--- BEGIN ---
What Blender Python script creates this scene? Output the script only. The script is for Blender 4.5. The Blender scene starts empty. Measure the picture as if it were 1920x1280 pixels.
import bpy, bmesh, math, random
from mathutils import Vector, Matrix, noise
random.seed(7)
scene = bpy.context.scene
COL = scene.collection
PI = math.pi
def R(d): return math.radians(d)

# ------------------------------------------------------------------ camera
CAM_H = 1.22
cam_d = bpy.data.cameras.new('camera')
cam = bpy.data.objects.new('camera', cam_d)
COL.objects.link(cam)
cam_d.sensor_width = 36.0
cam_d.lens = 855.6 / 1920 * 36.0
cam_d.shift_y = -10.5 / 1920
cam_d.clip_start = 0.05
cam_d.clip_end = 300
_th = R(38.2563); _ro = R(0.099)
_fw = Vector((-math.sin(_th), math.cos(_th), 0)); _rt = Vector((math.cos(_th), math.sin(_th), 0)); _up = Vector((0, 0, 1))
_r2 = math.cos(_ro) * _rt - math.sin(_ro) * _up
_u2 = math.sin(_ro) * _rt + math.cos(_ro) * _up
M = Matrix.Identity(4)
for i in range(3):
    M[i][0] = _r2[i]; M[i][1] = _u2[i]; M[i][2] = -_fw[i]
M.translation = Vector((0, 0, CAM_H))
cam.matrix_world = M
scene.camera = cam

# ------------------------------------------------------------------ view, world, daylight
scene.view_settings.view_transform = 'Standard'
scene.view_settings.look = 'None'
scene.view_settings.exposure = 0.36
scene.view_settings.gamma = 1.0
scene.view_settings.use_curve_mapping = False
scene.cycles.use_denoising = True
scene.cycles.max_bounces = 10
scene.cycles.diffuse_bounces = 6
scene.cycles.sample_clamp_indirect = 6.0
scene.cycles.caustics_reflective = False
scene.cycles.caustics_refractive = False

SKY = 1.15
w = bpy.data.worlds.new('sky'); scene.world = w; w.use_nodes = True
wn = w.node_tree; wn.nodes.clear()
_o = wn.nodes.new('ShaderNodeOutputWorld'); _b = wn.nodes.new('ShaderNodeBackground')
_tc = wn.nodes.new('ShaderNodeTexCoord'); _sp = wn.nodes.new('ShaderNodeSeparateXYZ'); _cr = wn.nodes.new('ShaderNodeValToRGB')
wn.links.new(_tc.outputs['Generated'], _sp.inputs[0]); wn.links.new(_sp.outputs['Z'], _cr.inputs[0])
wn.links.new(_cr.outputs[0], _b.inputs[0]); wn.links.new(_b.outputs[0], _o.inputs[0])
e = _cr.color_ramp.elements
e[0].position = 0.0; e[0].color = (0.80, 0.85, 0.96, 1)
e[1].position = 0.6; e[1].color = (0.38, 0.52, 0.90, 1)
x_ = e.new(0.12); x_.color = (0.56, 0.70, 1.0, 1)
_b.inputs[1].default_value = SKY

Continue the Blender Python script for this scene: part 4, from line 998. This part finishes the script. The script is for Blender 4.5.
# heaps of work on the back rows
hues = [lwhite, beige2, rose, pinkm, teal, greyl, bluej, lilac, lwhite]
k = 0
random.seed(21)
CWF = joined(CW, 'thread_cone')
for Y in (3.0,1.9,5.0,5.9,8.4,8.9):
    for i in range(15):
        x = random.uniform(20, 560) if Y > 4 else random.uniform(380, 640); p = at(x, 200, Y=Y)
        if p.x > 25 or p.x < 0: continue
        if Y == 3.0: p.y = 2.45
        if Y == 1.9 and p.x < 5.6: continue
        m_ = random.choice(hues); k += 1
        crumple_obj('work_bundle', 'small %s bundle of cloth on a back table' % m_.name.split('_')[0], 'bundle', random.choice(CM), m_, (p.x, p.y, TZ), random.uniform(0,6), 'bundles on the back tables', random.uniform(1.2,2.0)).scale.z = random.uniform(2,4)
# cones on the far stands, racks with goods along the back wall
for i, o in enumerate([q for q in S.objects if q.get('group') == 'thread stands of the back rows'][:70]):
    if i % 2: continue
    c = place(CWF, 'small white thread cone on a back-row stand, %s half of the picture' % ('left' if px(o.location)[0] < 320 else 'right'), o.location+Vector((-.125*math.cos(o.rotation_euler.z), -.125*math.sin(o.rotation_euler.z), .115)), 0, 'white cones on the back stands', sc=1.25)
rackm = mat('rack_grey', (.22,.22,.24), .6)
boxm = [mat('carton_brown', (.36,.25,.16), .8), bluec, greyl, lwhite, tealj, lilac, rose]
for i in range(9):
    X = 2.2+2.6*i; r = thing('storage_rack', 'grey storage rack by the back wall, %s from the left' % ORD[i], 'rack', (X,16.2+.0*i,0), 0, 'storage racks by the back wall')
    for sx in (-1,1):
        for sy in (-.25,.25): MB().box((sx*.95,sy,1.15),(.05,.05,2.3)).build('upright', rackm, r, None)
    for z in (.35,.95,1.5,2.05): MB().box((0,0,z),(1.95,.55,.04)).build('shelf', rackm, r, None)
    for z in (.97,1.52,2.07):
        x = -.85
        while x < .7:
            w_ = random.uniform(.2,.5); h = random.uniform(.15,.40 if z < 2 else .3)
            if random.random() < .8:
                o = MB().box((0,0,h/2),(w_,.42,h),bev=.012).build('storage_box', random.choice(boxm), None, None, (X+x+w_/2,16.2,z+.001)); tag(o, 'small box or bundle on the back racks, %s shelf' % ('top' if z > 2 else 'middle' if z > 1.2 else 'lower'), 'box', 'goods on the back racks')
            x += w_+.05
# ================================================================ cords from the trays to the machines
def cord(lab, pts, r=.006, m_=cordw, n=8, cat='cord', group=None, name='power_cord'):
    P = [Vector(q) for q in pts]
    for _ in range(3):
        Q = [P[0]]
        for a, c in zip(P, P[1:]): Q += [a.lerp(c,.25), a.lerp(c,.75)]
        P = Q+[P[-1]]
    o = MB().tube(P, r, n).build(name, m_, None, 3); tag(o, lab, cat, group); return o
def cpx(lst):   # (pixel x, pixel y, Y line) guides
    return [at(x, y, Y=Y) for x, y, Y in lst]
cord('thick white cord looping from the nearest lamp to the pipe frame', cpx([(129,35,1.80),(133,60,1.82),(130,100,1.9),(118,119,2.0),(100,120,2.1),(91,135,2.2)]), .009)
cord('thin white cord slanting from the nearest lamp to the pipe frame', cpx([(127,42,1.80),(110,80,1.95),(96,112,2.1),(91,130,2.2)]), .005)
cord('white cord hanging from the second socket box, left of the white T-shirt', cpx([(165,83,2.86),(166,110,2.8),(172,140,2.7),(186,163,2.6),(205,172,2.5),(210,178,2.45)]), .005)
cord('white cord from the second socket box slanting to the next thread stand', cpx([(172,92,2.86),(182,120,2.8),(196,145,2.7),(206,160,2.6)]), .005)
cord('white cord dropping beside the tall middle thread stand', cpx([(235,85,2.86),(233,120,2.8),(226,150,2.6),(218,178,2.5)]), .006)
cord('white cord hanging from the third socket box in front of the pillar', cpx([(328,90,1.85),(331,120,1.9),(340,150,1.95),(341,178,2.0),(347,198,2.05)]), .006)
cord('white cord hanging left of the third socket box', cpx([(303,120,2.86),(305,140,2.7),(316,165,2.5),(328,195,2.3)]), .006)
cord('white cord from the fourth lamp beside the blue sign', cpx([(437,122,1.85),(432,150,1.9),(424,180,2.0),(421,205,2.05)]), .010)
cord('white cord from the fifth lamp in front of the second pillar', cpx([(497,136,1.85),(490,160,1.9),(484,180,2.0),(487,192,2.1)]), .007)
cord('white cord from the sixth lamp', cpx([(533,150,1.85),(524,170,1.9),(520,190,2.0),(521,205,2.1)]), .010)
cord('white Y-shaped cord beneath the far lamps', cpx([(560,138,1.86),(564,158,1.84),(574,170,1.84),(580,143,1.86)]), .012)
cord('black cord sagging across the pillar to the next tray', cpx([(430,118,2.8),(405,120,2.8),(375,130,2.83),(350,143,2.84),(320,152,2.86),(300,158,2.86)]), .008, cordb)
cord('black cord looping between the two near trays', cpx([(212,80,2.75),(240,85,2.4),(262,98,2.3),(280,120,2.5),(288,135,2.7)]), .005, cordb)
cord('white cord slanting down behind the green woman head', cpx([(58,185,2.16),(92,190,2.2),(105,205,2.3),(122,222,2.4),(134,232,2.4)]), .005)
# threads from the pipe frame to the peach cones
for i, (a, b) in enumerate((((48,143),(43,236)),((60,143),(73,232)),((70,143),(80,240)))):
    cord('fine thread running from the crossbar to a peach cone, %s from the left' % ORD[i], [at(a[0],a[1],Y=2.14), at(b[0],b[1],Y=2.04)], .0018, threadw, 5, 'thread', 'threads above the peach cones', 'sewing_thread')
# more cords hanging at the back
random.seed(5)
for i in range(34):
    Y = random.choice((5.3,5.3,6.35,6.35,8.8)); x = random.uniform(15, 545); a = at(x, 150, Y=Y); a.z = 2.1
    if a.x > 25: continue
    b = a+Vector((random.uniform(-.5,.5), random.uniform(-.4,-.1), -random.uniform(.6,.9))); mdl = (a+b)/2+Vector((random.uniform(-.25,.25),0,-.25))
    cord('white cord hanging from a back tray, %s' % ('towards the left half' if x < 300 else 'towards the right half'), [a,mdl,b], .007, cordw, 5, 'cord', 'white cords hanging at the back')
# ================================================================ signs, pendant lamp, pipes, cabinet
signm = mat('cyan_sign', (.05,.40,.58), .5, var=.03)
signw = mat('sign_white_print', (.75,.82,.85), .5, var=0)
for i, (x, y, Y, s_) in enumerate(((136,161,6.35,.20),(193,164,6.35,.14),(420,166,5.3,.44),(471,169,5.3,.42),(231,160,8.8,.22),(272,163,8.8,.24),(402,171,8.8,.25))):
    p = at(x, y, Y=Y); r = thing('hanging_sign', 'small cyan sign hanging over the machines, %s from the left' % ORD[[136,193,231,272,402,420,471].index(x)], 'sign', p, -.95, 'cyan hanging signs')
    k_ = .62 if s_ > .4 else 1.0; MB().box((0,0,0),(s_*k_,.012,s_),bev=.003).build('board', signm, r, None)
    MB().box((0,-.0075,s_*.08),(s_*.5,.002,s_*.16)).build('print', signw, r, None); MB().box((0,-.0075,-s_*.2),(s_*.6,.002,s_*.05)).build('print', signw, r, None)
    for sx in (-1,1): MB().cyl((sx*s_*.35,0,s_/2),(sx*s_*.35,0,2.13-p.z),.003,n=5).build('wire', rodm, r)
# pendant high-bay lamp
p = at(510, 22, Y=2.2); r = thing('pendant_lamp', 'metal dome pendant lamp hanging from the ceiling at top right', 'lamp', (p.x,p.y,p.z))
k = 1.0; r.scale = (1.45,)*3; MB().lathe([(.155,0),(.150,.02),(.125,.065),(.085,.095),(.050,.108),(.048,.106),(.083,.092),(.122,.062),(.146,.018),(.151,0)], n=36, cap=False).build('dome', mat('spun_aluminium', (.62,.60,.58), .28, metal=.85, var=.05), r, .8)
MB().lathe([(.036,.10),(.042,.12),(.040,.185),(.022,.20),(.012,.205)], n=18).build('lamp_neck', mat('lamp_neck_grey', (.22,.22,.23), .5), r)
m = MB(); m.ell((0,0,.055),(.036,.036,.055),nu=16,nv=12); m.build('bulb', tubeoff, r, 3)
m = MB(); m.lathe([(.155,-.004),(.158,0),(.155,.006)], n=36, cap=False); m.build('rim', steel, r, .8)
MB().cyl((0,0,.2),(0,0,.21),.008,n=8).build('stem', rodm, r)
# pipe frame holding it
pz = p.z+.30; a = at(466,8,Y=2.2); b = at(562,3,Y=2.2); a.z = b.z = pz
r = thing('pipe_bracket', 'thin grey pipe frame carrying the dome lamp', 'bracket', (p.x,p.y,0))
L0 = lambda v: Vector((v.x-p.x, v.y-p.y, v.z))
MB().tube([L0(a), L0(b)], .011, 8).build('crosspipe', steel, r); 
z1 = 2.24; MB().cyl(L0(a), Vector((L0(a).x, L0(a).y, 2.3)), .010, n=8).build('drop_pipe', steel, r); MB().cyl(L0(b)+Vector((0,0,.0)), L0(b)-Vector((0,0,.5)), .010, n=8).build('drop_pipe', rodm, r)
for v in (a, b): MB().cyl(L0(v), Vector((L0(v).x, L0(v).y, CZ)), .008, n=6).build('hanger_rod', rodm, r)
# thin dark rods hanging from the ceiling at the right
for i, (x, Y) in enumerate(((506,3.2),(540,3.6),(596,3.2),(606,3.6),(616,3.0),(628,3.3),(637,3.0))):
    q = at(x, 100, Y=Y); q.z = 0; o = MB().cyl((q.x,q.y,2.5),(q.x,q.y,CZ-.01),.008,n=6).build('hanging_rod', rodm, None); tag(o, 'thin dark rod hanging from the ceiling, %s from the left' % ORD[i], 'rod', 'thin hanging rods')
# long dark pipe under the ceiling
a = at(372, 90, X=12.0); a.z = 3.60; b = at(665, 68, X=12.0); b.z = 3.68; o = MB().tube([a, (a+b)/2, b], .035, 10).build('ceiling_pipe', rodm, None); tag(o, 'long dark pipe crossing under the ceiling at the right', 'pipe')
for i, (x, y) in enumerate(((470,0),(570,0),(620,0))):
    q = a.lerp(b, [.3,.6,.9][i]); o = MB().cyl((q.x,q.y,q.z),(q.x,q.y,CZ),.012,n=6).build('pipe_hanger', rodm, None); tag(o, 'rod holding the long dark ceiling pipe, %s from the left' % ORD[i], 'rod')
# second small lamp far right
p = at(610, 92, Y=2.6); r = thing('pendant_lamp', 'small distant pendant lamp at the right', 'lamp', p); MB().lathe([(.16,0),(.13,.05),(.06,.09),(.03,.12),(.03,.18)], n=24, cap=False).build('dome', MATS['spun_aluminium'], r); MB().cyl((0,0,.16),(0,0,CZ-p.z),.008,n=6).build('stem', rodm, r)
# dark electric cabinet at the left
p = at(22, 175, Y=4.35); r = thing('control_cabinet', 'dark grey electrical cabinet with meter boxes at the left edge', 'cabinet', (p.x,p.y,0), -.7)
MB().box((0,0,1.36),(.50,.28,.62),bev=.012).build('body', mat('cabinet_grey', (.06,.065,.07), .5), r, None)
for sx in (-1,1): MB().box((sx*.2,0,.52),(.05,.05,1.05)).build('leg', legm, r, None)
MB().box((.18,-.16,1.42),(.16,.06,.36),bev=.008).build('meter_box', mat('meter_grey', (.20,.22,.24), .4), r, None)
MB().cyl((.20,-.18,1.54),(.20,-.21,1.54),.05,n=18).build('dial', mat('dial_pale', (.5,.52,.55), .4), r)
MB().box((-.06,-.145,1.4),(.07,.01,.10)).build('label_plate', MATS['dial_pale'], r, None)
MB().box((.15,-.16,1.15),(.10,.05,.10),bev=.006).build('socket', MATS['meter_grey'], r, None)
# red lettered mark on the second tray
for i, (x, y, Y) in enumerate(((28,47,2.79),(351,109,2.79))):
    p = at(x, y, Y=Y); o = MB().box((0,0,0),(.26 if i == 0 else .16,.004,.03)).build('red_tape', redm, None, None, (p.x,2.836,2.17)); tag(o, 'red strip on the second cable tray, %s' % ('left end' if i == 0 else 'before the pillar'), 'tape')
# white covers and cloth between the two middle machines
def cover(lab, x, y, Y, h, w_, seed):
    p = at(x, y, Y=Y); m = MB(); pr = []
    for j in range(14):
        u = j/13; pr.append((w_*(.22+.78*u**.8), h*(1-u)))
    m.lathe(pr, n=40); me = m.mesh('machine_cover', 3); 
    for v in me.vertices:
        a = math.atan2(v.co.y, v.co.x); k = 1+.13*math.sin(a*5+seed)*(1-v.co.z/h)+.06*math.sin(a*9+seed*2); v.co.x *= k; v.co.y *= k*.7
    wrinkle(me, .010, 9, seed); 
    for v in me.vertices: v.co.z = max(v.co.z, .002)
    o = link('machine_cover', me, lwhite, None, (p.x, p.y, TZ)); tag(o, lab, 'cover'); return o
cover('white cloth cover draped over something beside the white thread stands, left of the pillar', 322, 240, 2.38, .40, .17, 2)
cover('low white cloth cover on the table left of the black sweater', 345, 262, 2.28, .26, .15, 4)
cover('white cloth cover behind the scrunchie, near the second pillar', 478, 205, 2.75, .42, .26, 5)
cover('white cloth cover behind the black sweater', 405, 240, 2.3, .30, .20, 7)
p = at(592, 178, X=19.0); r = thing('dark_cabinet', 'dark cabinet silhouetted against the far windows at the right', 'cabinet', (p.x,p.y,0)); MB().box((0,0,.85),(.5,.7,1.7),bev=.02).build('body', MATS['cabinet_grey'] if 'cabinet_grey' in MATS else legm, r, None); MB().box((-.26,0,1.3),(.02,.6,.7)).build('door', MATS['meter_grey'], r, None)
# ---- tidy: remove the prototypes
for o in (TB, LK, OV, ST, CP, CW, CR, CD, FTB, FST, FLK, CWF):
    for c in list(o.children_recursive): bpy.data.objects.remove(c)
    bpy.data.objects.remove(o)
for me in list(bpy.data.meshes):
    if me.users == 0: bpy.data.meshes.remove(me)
--- END ---
__Exercise directions__. Return the entries above unchanged, starting at the first line and stopping after the line with "def R(d): return math.radians(d)".

__Response__.
What Blender Python script creates this scene? Output the script only. The script is for Blender 4.5. The Blender scene starts empty. Measure the picture as if it were 1920x1280 pixels.
import bpy, bmesh, math, random
from mathutils import Vector, Matrix, noise
random.seed(7)
scene = bpy.context.scene
COL = scene.collection
PI = math.pi
def R(d): return math.radians(d)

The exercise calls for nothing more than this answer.